Muita gente ainda me pergunta por que manter um blog. As razões são várias, mas, dentre outras coisas, o blog serve para registrar as análises dos acontecimentos no fragor da hora e, tempos depois, ver se o entendimento foi correto ou a avaliação foi demasiadamente superficial ou precipitada.
Desde que começaram as revoluções populares no Norte da África e no Oriente Médio, a imprensa começou a apelidar a sucessão de insurreições como “Primavera Árabe”. Tratava-se de uma clara alusão à Primavera dos Povos, um conjunto de revoluções que, em 1848, derrubou as monarquias restauradas pelo Congresso de Viena (1815). No post “A ‘primavera’ árabe”, procurei demonstrar o quão equivocada era a associação. Mais que ausência de elementos históricos e sociais a distanciarem os dois movimentos, a idéia de uma “primavera” árabe estava equivocada principalmente pela propaganda enganosa embutida no conceito. É dizer: propagava-se o conceito de primavera como se, daqui pra frente, tudo fosse ser diferente. Ignorava-se que, na Primavera dos Povos, um ano depois todos os governos revolucionários haviam sido derrubados e, no único país em que a revolução sobreviveu (a França), três anos depois o presidente eleito, Louis Bonaparte, daria um golpe de estado e se transformaria no futuro Napoleão III.
O que a imprensa apressada não conseguia enxergar é que, dentre as opções há mesa, só havia duas: ou um governo islâmico, de vocação fundamentalista, eleito democraticamente pelo povo para instalar uma ditadura teocrática; ou um golpe militar, com discreto apoio estrangeiro (principalmente americano), que mantivesse tudo como dantes. No post “Egito em convulsão – parte II“, procurei demonstrar que era justamente isso que justificava a hesitação dos militares em concordar com eleições democráticas no Egito.
Ontem, a Suprema Corte do Egito dissolveu o Parlamento. Com isso, a Assembléia Constituinte eleita pelo povo foi destronada, e o Poder Legislativo passou às mãos dos militares.

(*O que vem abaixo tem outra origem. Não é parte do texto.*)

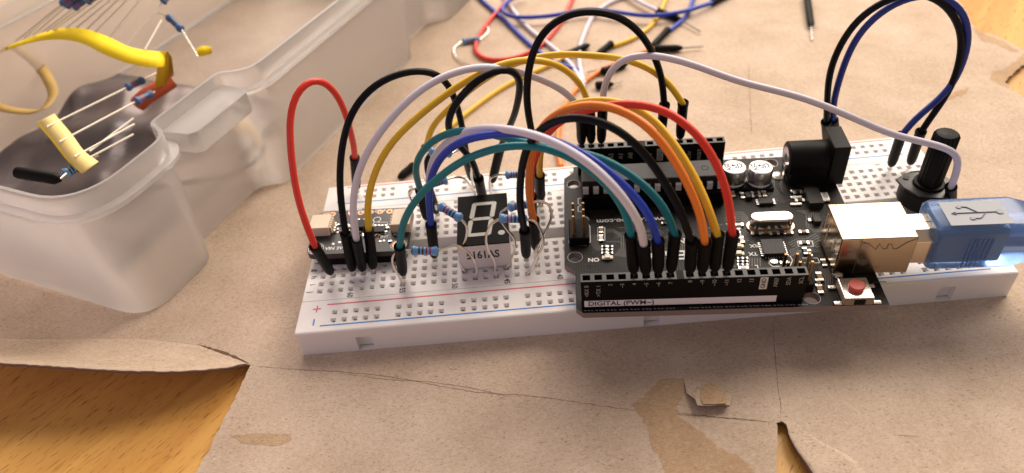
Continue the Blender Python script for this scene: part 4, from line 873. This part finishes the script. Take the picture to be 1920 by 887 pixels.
# ------------------------------------------------------------------ loose wires and parts on the cardboard behind
def ground_wire(label, color, pts, bootA=None, bootB=None, z=.09, r=.085):
    o = thing('jumper_wire', label, 'jumper wire', loc=onz(*pts[len(pts) // 2][:2], 0), group='loose jumper wires on the cardboard'); q = o.location.copy()
    P = [onz(p[0], p[1], p[2] if len(p) > 2 else z) - q for p in pts]; P = smooth_pts(spline(P, .25), 3)
    MB().tube(P, r, 10).build('insulation', WM[color], o, smooth=True)
    for bt in (bootA, bootB):
        if not bt: continue
        (x0, y0), (x1, y1), pn = bt; a = onz(x0, y0, .15) - q; b = onz(x1, y1, .13) - q; ax = (b - a).normalized(); L_ = (b - a).length
        MB().lathe([(.10, -.03), (.14, 0), (.14, .1), (.125, .14), (.125, L_ - .25), (.10, L_ - .1), (.05, L_)], a, ax, n=16).build('boot', BOOT, o, smooth=True)
        if pn: e = onz(*pn, .1) - q; MB().tube([b - ax * .1, e], .03, 6).build('pin', STEEL, o)
    return o
ground_wire('loose red jumper wire curled in a loop on the cardboard', 'red', [(1110, -60), (1080, -15), (1050, 45), (1005, 92), (955, 112), (910, 112), (890, 95), (898, 68), (925, 30), (950, 2), (965, -30)])
ground_wire('loose blue jumper wire running diagonally at top left of the pile', 'blue', [(870, -35), (905, 2), (940, 32), (990, 80), (1025, 108), (1060, 125), (1085, 132)])
ground_wire('loose blue jumper wire lying across the top of the pile to a far black boot', 'blue', [(985, -12, .3), (950, 3, .3), (940, 20, .3), (960, 32, .3), (1040, 29, .3), (1105, 17, .3), (1150, 22, .3), (1220, 30, .3), (1280, 22, .3), (1335, 5, .2)], bootB=((1335, 5), (1370, -12), None))
ground_wire('loose white jumper wire running diagonally down under the yellow arches', 'white', [(930, -35), (952, 5), (990, 52), (1040, 92), (1072, 122), (1088, 150), (1095, 165)])
ground_wire('loose white jumper wire bending down inside the tall black loop', 'white', [(1190, -12), (1140, 6), (1112, 30), (1095, 65), (1086, 95), (1088, 130), (1096, 158)], bootB=None)
ground_wire('loose white jumper wire ending in a boot at top right of the pile', 'white', [(1160, -25, .2), (1185, -5, .2), (1215, 12, .2), (1233, 20, .2)], bootA=((1232, 20), (1278, 38), (1314, 60)))
ground_wire('loose yellow jumper wire dropping down the right side of the pile', 'yellow', [(1254, -25), (1246, 5), (1228, 40), (1205, 62), (1175, 78), (1150, 86)], bootB=((1146, 82), (1118, 104), None))
ground_wire('loose blue jumper wire ending in a boot at the right of the pile', 'blue', [(1305, -25), (1298, 5), (1284, 34), (1254, 58)], bootB=((1252, 56), (1222, 88), None))
ground_wire('loose orange jumper wire passing behind the back analog socket', 'orange', [(1232, 90), (1180, 106), (1125, 133), (1085, 162), (1060, 195), (1048, 235), (1046, 275), (1052, 312)], bootA=((1228, 91), (1280, 90), (1318, 88)))
ground_wire('loose yellow jumper wire curving on the cardboard behind the display', 'yellow', [(772, 312), (792, 292), (815, 264), (850, 232), (890, 200), (945, 162), (1000, 135), (1045, 115), (1062, 104)], bootA=((776, 311), (747, 334), None), bootB=((1058, 104), (1105, 84), None))
bt = thing('jumper_wire', 'short black jumper boot with pin at the top right of the cardboard', 'jumper wire', loc=onz(1518, 20)); q = bt.location.copy()
a = onz(1513, -8, .15) - q; b = onz(1521, 50, .13) - q; MB().lathe([(.10, 0), (.13, .1), (.13, (b - a).length - .2), (.05, (b - a).length)], a, (b - a), n=14).build('boot', BOOT, bt, smooth=True); MB().tube([b, onz(1523, 75, .06) - q], .03, 6).build('pin', STEEL, bt); MB().tube([a, onz(1510, -40, .12) - q], .08, 8).build('insulation', WM['black'], bt)
def loose_boot(label, p0, p1, pin):
    o = thing('jumper_wire', label, 'jumper wire', loc=onz(*p0), group='loose jumper wires on the cardboard'); q = o.location.copy(); a = onz(*p0, .15) - q; b = onz(*p1, .13) - q; L_ = (b - a).length
    MB().lathe([(.08, 0), (.14, .05), (.13, L_ - .15), (.05, L_)], a, b - a, n=14).build('boot', BOOT, o, smooth=True); MB().tube([b, onz(*pin, .08) - q], .03, 6).build('pin', STEEL, o)
loose_boot('loose black wire boot with pin pointing right, behind the lavender wire', (1116, 160), (1150, 158), (1167, 153)); loose_boot('loose black wire boot lying just under the yellow arch', (1128, 134), (1176, 120), (1100, 136))
lr = thing('resistor', 'loose blue resistor with curled leads near the tub corner', 'resistor', loc=onz(882, 76)); q = lr.location.copy()
resistor_mesh(lr, onz(866, 78, .12) - q, onz(900, 74, .12) - q, s_=1.1)
for P in ([(866, 78), (852, 90), (856, 108), (880, 122), (905, 126)], [(900, 74), (915, 60), (912, 45)]): MB().tube(spline([onz(*p, .08) - q for p in P], .1), .028, 6).build('lead', LEAD, lr)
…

Pra quem acredita em mula-sem-cabeça e boi-tatá, trata-se de uma decisão soberana de uma corte de justiça. Para quem tem mais de seis anos, foi só um pretexto para dar um golpe e impedir que a Irmandade Muçulmana, maior partido do Parlamento, conseguisse eleger também o Presidente. Com Executivo e Legislativo nas mãos, seria necessário apenas vontade para transformar o país em um novo Irã.
Aconteceu, portanto, aquilo que todo mundo já sabia: democracia sim, desde que seja um governo com pendores pró-ocidentais. Do contrário, é golpe militar na cabeça.
Engana-se quem acredita que os americanos, ao pedirem “respeito” ao processo democrático, estejam descontentes com o golpe. Pelo contrário. O mais provável é que o tenham fomentado. No estado atual de coisas, tudo o que os americanos não precisam é da maior nação árabe transformada em um governo de clérigos hostis.
Pouco mais de um ano depois do início das revoluções no Norte da África e no Oriente Médio, a única conclusão a que se chega é de que, se algo mudou, foi pra pior. Khaddafi se foi, mas deixou atrás de si um governo islâmico e um país indo pelo ralo. Síria, Tunísia e Bharein já vão a meio caminho. No Egito, a esperança de democracia foi enterrada com o golpe branco de ontem.
Resultado de tudo isso? A conclusão de que o Autor estava errado quando disse que a Primavera Árabe não tinha nada a ver com a Primavera dos Povos. Na verdade, repetiu-a em todos os seus termos. Inclusive no fracasso.